James J. Martin (1916–2004) was an American historian and author known for espousing Holocaust denial in his works. He is known for his book, American Liberalism and World Politics, 1931–1941 (1964). Fellow Holocaust denier Harry Elmer Barnes called it "unquestionably the most formidable achievement of World War II Revisionism."[1] [2]
After a teaching career at Northern Illinois University, San Francisco State College, and Deep Springs College, he took a job teaching at Robert LeFevre's Rampart College, assuming it would be a full-time job. This was not the case as Rampart College was not yet really a college but only a series of workshop/lectures on libertarian political economy. That led to an eventual falling out between Martin and LeFevre[3] when Rampart College went out of business three years after Martin was hired, with Martin charging LeFevre with a breach of his five-year contract.[4]
Martin, a disciple of Holocaust revisionist Harry Elmer Barnes, "lacked his mentor's prestige and reputation but had important contacts in the libertarian right", according to the historian John P. Jackson Jr.[5] In the 1950s and 1960s, Barnes and Martin corresponded about how to "debunk" the number of six million Jews murdered in the Holocaust.

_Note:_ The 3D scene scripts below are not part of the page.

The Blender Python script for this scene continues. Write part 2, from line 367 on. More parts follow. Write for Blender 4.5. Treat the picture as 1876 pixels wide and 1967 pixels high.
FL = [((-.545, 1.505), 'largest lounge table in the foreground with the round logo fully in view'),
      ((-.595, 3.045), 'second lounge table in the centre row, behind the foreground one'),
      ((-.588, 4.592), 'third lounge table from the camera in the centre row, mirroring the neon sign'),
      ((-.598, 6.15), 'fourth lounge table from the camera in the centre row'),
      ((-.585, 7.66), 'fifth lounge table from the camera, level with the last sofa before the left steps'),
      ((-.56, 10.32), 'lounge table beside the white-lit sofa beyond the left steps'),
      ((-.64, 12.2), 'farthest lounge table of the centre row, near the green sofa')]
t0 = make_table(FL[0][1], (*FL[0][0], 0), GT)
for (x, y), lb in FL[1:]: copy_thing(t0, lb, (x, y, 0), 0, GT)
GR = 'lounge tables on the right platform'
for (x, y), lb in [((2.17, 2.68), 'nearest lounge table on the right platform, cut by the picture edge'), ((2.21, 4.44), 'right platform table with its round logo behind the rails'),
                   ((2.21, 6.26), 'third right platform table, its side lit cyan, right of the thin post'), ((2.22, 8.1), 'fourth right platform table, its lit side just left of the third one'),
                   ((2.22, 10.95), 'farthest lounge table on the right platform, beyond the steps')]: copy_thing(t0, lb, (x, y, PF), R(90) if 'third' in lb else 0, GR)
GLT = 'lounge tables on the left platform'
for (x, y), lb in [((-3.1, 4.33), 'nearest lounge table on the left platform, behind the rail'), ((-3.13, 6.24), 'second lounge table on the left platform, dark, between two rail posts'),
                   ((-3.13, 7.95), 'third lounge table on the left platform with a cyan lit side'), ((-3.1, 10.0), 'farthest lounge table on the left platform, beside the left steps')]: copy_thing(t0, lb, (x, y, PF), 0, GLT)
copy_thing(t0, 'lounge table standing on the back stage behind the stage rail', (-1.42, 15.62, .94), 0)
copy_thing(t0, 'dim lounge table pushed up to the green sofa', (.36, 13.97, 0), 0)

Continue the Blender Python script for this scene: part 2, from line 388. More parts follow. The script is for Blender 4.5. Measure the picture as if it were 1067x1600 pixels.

From 1979, Martin began to associate with the Institute for Historical Review (IHR), a Holocaust denial group, writing for the IHR journal, The Journal of Historical Review. Brian Doherty notes in Radicals for Capitalism: "Martin, in his attempt to adjust standard historical understandings of war and war guilt, shifted into questioning the veracity of standard anti-German atrocity stories, including the standard details of the Holocaust", calls it an "unfortunate shading over into Hitler apologetics", and that Martin stated as early as 1976 "I don't believe that the evidence of a planned extermination of the entire Jewish population of Europe is holding up."[6]